After a few minutes spent browsing, we heard some almighty shrieking and shouting followed by a clattering of various display stands and looked up to see a group of young guys beating the crap out of each other. One of them literally had the shirt pulled off his back and was running towards a display of scooters but was cornered by two adversaries, one of whom picked up a scooter and attempted to batter him with it but ended up bringing down a shelf of stock instead, while the other threw punches and kicks in his general direction. Next thing, a banshee wail preceded the arrival of the most psychotic woman I’ve ever seen. She lunged towards the scooter-wielder, who quite understandably legged it towards the exit but not before she had a chance to throw herself upon his back and land a few punches. While all this was taking place I noticed a) the staff barely batted an eyelid and b) my boyfriend was rolling up his sleeves and looking as if he was going to join them. ‘She’s on her own, I can’t stand back while a woman fights two men,’ he said. Clearly he had not spotted the fact that she had only one front tooth, an assortment of welts and bruises running up her arms and a look in her eye that suggested this was not the first fight she had got herself involved in.
Eventually managing to persuade him to stand back and not get involved, we watched as she chased the two guys out of the shop and then stood at the entrance beckoning them to ‘come back for more’. One of them decided to take her up on her offer, but before he could get very far she kicked the door so hard that all the glass in it shattered. That was the final straw and he beat a hasty retreat.

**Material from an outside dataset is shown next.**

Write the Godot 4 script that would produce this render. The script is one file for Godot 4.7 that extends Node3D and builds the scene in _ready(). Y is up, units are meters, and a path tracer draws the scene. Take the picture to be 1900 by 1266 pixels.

And after all this commotion? Do you think she buggered off in case the police came? Don’t be silly. She went back into the store to continue shopping for trainers. While the shop lay in tatters and shoppers had to negotiate shards of broken glass to enter and exit the place, she was asking a totally nonplussed assistant if they did a particular style of Nikes in a size 7. We continued to look for football boots, stepping over the scooters, golf clubs, basketballs and tennis racquets in our wake until deciding it was time to go. As we left, Psycho Woman was outside having a fag and clutching her recent purchases. We could overhear her recounting her adventure, ‘..so I just gae’ the boot tae the ****ing ****. Ye should have seen him totally bottle it…’ etc etc. The avid listener hanging on to her every word appeared to be her daughter and must have been all of seven years old.

Why pay fifteen pounds for a Fringe ticket when the truly brave can take in a concert, a circus act and a theatrical show all for the price of a bus ticket?